In his charge the trial judge submitted the issue to the jury as follows: "Bear in mind that the duty imposed upon the defendant is to mail such notice, and if you find that *455 it did so, even though the plaintiff never received it, then the defendant is not liable and your verdict must be for the defendant. If you find from all the evidence that the defendant did not serve notice by mail of its intention to sell, in that event only would the plaintiff be entitled to recover damages." The verdict of the jury was in favor of the plaintiff.

On appeal by the defendant to the Appellate Division the judgment for the plaintiff was reversed and the complaint was dismissed on the law. The ground of the reversal was that the defendant had incontrovertibly established that it had mailed a letter to the plaintiff in accordance with the requirements of the statute. We cannot accept that reading of the record.

A single employee handled for the defendant the mailing of letters to its pledgors pursuant to the statute. He testified to his general practice in doing this. If that practice was actually pursued in this instance the result doubtless was that the defendant's statutory duty to the plaintiff was discharged in full on October 26, 1935. But the habit of the defendant's witness to go through a fixed routine in the mailing of such letters did not without more necessarily require the inference that he had so transmitted to the plaintiff the particular letter here in question. (See Hastings v. Brooklyn Life Ins. Co.,138 N.Y. 473, 477, 478.)

For business convenience each pledge taken by the defendant was earmarked by it with a numerical symbol. To that end the pledge made by the plaintiff was designated "T-56023." The defendant's witness identified a table of the defendant's symbols of such pledges to it as were in default on October 26, 1935. The witness had not prepared that so-called "list of loan numbers." Among the symbols appearing thereon was "23" which (the witness said) was an abbreviation of "T-56023" — the symbol of the plaintiff's pledge. Opposite the "23" was a check mark. At the foot of the list were the rubber stamped words, "Checked by me personally with notices mailed on October 26, 1935." Beneath these words the witness had put his signature. *456

We think the court below overvalued the probative force of this exhibit. The check marks and the entry of the witness stood in need of interpretation as being a statement that each numerical symbol when checked had been found to correspond with an identical symbol then showing upon a notice of sale through the window of an envelope wherein the notice had been addressed for mailing. That interpretation the witness was unable to supply out of his present recollection. Hence the evidentiary value of the document was chiefly owing to its significance as a record of the past recollection of the witness. But he did not testify in any manner that the entries accurately represented his past knowledge. Such a suppletory oath is essential to the vitality of a record of past recollection. (2 Wigmore on Evidence [2d ed.], § 747.)

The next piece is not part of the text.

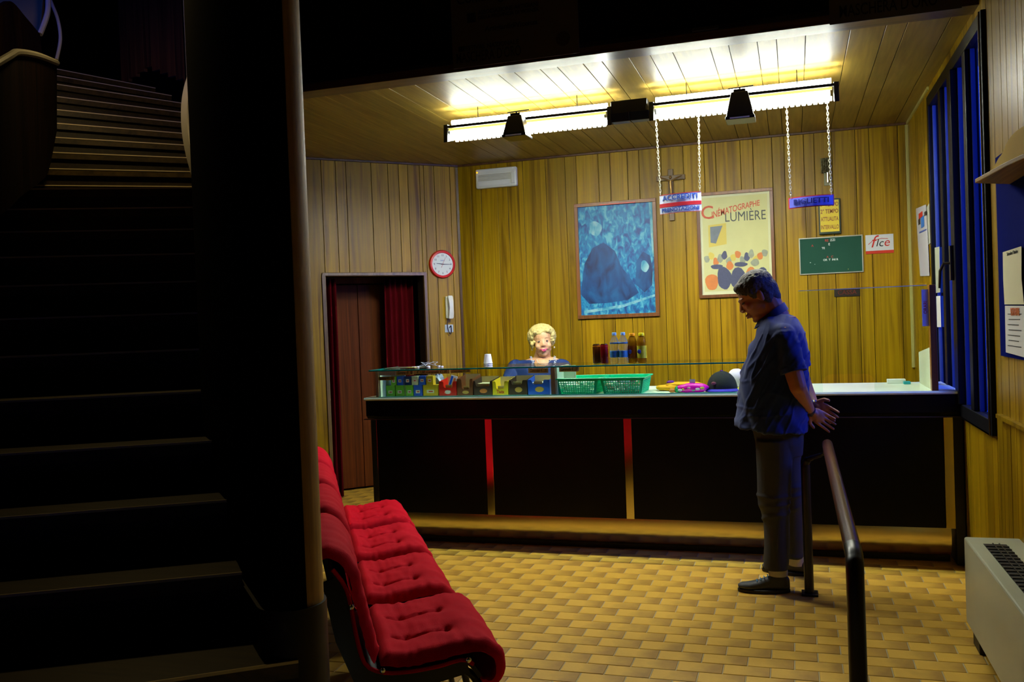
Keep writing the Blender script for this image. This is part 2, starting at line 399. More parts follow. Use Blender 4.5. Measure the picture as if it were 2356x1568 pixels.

The Appellate Division said of the defendant's witness that "he testified from his records he was in a position to say that he had mailed the notice of sale to the plaintiff." (257 App. Div. 648,651.) We do not discover that testimony. The witness was not asked whether he could so testify. He was asked whether he had mailed such a notice to the plaintiff and his answer was, "The records here would indicate that I did."

We find ourselves unable to say that a mailing to the plaintiff of the letter in question was here established beyond the possibility of fair controversy.

The judgment of the Appellate Division should be reversed and that of the Trial Term affirmed, with costs in this court and in the Appellate Division.

FINCH, RIPPEY, SEARS, LEWIS and CONWAY, JJ., concur; LEHMAN, Ch. J., dissents.